Officepocalypse? Office loans now account for 55% of delinquencies
America’s commercial property crisis reached a grim milestone last month as more than half of total delinquencies were office loans.
According to a new report by credit rating agency Fitch, $1.05 billion worth of office loans were 30 days past due on their mortgage payments in June. That’s a whopping 55% of total 30-day delinquencies, up from 45% in May.
The volume of loans entering 60 days of delinquency was $1.35 billion, up slightly from the previous month. Once again, office loans accounted for more than half (51%) of the new delinquencies 60 or more days past due.
“Three of the largest five new delinquencies were office loans, which accounted for 37% of total delinquency volume and 72% of office delinquencies,” wrote David Ro, Fitch’s director of commercial mortgage-backed securities.
In many parts of the country, on-site work has been replaced by remote or hybrid employment, which has reduced the need for expensive office space. As Creditnews reported, office vacancy rates hit a record 20.1% at the end of the second quarter, up from 19.8% in the first three months of the year.

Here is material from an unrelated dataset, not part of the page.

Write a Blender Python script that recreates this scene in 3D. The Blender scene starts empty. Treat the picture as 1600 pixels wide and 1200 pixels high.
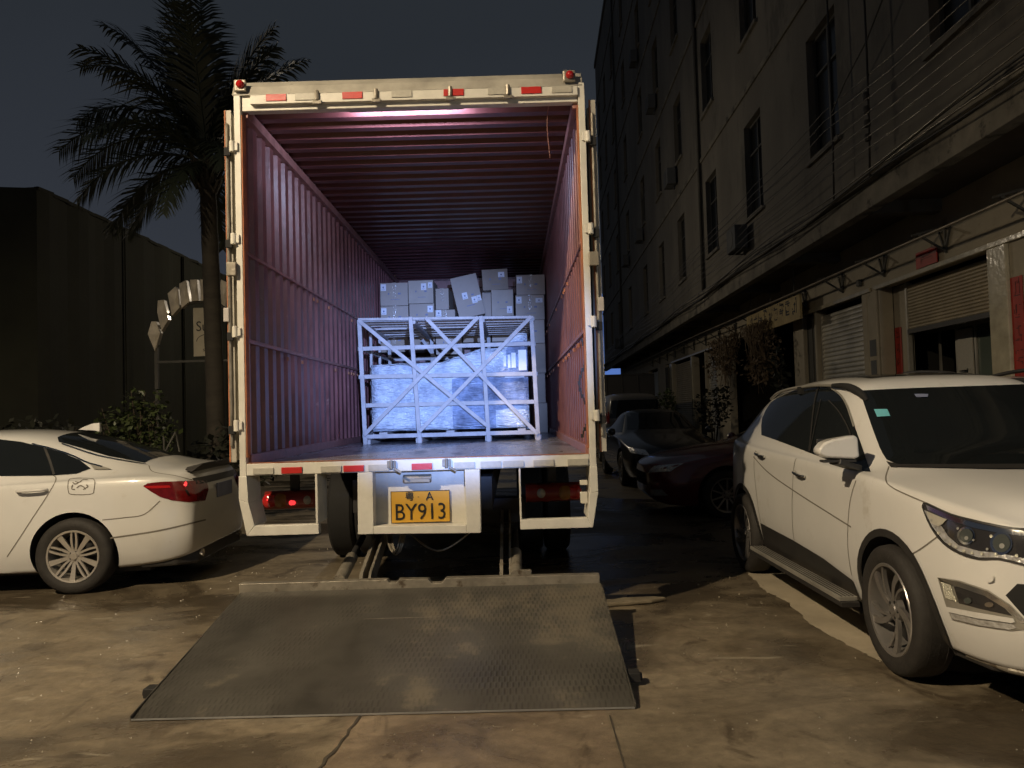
import bpy, bmesh, math, random
from mathutils import Vector, Matrix, geometry
from mathutils.bvhtree import BVHTree
random.seed(7)
R = math.radians
S = bpy.context.scene
COL = S.collection
# ------------------------------------------------------------------ camera
CAM = Vector((0, 0, 1.5))
cd = bpy.data.cameras.new('camera'); cam = bpy.data.objects.new('camera', cd); COL.objects.link(cam)
cd.sensor_width = 36; cd.lens = 27; cd.clip_end = 600; cd.clip_start = .05
CM = Matrix.Rotation(R(92.0), 4, 'X') @ Matrix.Rotation(R(-1.65), 4, 'Z')
cam.matrix_world = Matrix.Translation(CAM) @ CM
S.camera = cam
def pxdir(px, py):
    return (CM.to_3x3() @ Vector(((px-800)/1200, -(py-600)/1200, -1))).normalized()
# ------------------------------------------------------------------ world: overcast city night sky
w = bpy.data.worlds.new('World'); S.world = w; w.use_nodes = True
nt = w.node_tree; nt.nodes.clear()
o = nt.nodes.new('ShaderNodeOutputWorld'); b = nt.nodes.new('ShaderNodeBackground')
tc = nt.nodes.new('ShaderNodeTexCoord'); sp = nt.nodes.new('ShaderNodeSeparateXYZ'); cr = nt.nodes.new('ShaderNodeValToRGB')
nz = nt.nodes.new('ShaderNodeTexNoise'); nz.inputs['Scale'].default_value = 2.0; nz.inputs['Detail'].default_value = 3
ad = nt.nodes.new('ShaderNodeMath'); ad.operation = 'MULTIPLY_ADD'; ad.inputs[1].default_value = .30; 
nt.links.new(tc.outputs['Generated'], sp.inputs[0]); nt.links.new(tc.outputs['Generated'], nz.inputs['Vector'])
nt.links.new(nz.outputs['Fac'], ad.inputs[0]); nt.links.new(sp.outputs['Z'], ad.inputs[2]); nt.links.new(ad.outputs[0], cr.inputs[0])
e = cr.color_ramp.elements
e[0].position = .02; e[0].color = (.040, .046, .068, 1); e[1].position = .62; e[1].color = (.021, .025, .031, 1)
m_ = e.new(.26); m_.color = (.033, .038, .050, 1)
nt.links.new(cr.outputs[0], b.inputs[0]); b.inputs[1].default_value = 1.0
nt.links.new(b.outputs[0], o.inputs[0])
S.view_settings.view_transform = 'Standard'; S.view_settings.look = 'None'; S.view_settings.exposure = 0; S.view_settings.gamma = 1
S.cycles.use_denoising = True
S.cycles.max_bounces = 6; S.cycles.sample_clamp_indirect = 4; S.cycles.caustics_reflective = False; S.cycles.caustics_refractive = False
# ------------------------------------------------------------------ lamps of the place
def lamp(name, kind, loc, to, power, color, size=.1, cone=150, blend=.5, sy=None):
    l = bpy.data.lights.new(name, kind); l.energy = power; l.color = color
    if kind == 'SPOT': l.spot_size = R(cone); l.spot_blend = blend; l.shadow_soft_size = size
    elif kind == 'AREA':
        l.size = size
        if sy: l.shape = 'RECTANGLE'; l.size_y = sy
    else: l.shadow_soft_size = size
    ob = bpy.data.objects.new(name, l); COL.objects.link(ob); ob.location = loc
    ob.rotation_euler = (Vector(to)-Vector(loc)).to_track_quat('-Z', 'Y').to_euler(); return ob
STREET = (-5.2, -.3, 6.9)
lamp('street_lamp_light', 'SPOT', STREET, (STREET[0]+.10, STREET[1]+.12, 0), 3550, (1, .80, .535), .10, 176, .48)
lamp('far_street_lamp_light', 'POINT', (-3.0, 23.5, 6.35), (-3, 22, 0), 400, (1, .84, .62), .12)
lamp('work_light_light', 'AREA', (-.72, 5.612, 3.752), (-.72, 5.612+.93, 3.752+.10), 30, (.60, .68, 1.0), .80, sy=.035)
lamp('hand_lamp_light', 'SPOT', (.35, -.55, 2.05), (-.88, 8.6, 1.95), 6400, (.29, .45, 1.0), .03, 22, 1.0)
lamp('shop_lamp_light', 'AREA', (5.75, -.9, 2.75), (-1.0, 6.2, 1.1), 48, (.62, .78, 1.0), .25)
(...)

Moody’s credit rating agency described the rising vacancy rate as a “slow bleed” due to “permanent shifts in working behavior.”
As office buildings become ghost towns, building owners have seen the value of their properties plummet. Experts say it’s only a matter of time before more owners start missing mortgage payments.
An “existential crisis” brews beneath the surface
With nearly 1 billion square feet of office space lying empty across the U.S., building owners in many parts of the country risk defaulting on their loans. Barry Sternlicht, the billionaire CEO of Starwood Capital Group, calls this an “existential crisis” facing the office sector.
He called the office market a “$3 trillion asset class that’s probably worth $1.8 trillion. There’s $1.2 trillion of losses spread somewhere, and nobody knows exactly where it is.”
The banks seem to have an idea of where those losses are buried. According to The New York Times, financial institutions like Goldman Sachs, Deutsche Bank, and CIBC have collectively unloaded hundreds of millions of dollars worth of office mortgages since late 2023.
“The banks know they have too many loans on their books,” which is a risk in the current environment, said Jay Neveloff, a real estate lawyer at Kramer Levin.
Social media is abuzz with reports of office towers being unable to sell or losing nearly all of their value. In April, a 44-story office building in St. Louis sold for $3.6 million—a 98% plunge from its 2006 sales price of $205 million.
The same month, the 15-floor David Hewes Building in San Francisco was sold at a 90% discount.
Even New York City is offering steep discounts on office space. In June, Empire Capital Holdings and Namdar Realty Group agreed to purchase an office building at 321 W. 44th St. for $50 million. According to Bloomberg, its previous owner paid nearly $153 million in 2018.